--- START OF AVAILABLE DATA ---

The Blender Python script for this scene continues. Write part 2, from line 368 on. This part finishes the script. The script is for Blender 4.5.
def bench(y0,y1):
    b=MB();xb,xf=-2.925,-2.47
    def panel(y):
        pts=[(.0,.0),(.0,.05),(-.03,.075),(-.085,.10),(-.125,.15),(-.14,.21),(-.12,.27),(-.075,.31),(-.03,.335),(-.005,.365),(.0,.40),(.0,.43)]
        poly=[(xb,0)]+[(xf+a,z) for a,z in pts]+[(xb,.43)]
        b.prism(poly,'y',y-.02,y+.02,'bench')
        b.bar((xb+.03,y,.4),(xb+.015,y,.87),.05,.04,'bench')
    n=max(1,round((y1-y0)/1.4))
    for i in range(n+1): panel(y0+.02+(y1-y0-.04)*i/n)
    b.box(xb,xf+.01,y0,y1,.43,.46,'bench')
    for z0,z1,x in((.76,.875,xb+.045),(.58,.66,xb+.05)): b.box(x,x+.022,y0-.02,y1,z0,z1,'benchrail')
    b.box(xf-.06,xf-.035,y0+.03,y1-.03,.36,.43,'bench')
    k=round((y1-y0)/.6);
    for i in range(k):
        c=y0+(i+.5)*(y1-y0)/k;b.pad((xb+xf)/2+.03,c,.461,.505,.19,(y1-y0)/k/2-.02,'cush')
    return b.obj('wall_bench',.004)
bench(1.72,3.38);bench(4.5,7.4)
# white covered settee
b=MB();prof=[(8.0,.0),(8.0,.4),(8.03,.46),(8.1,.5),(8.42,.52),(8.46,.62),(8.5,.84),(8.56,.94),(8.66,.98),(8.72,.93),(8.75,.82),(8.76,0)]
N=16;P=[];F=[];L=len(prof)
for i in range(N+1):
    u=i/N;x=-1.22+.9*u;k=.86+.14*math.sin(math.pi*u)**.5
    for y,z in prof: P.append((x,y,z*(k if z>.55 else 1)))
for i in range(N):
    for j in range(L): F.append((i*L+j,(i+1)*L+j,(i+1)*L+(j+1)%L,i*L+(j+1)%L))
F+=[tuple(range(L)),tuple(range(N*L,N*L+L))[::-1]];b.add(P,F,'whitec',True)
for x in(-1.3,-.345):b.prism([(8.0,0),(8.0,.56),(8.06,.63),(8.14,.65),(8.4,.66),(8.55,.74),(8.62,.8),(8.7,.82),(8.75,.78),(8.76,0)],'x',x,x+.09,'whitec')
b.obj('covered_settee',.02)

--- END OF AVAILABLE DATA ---

Output the full listing without altering anything.

The Blender Python script for this scene continues. Write part 2, from line 368 on. This part finishes the script. The script is for Blender 4.5.
def bench(y0,y1):
    b=MB();xb,xf=-2.925,-2.47
    def panel(y):
        pts=[(.0,.0),(.0,.05),(-.03,.075),(-.085,.10),(-.125,.15),(-.14,.21),(-.12,.27),(-.075,.31),(-.03,.335),(-.005,.365),(.0,.40),(.0,.43)]
        poly=[(xb,0)]+[(xf+a,z) for a,z in pts]+[(xb,.43)]
        b.prism(poly,'y',y-.02,y+.02,'bench')
        b.bar((xb+.03,y,.4),(xb+.015,y,.87),.05,.04,'bench')
    n=max(1,round((y1-y0)/1.4))
    for i in range(n+1): panel(y0+.02+(y1-y0-.04)*i/n)
    b.box(xb,xf+.01,y0,y1,.43,.46,'bench')
    for z0,z1,x in((.76,.875,xb+.045),(.58,.66,xb+.05)): b.box(x,x+.022,y0-.02,y1,z0,z1,'benchrail')
    b.box(xf-.06,xf-.035,y0+.03,y1-.03,.36,.43,'bench')
    k=round((y1-y0)/.6);
    for i in range(k):
        c=y0+(i+.5)*(y1-y0)/k;b.pad((xb+xf)/2+.03,c,.461,.505,.19,(y1-y0)/k/2-.02,'cush')
    return b.obj('wall_bench',.004)
bench(1.72,3.38);bench(4.5,7.4)
# white covered settee
b=MB();prof=[(8.0,.0),(8.0,.4),(8.03,.46),(8.1,.5),(8.42,.52),(8.46,.62),(8.5,.84),(8.56,.94),(8.66,.98),(8.72,.93),(8.75,.82),(8.76,0)]
N=16;P=[];F=[];L=len(prof)
for i in range(N+1):
    u=i/N;x=-1.22+.9*u;k=.86+.14*math.sin(math.pi*u)**.5
    for y,z in prof: P.append((x,y,z*(k if z>.55 else 1)))
for i in range(N):
    for j in range(L): F.append((i*L+j,(i+1)*L+j,(i+1)*L+(j+1)%L,i*L+(j+1)%L))
F+=[tuple(range(L)),tuple(range(N*L,N*L+L))[::-1]];b.add(P,F,'whitec',True)
for x in(-1.3,-.345):b.prism([(8.0,0),(8.0,.56),(8.06,.63),(8.14,.65),(8.4,.66),(8.55,.74),(8.62,.8),(8.7,.82),(8.75,.78),(8.76,0)],'x',x,x+.09,'whitec')
b.obj('covered_settee',.02)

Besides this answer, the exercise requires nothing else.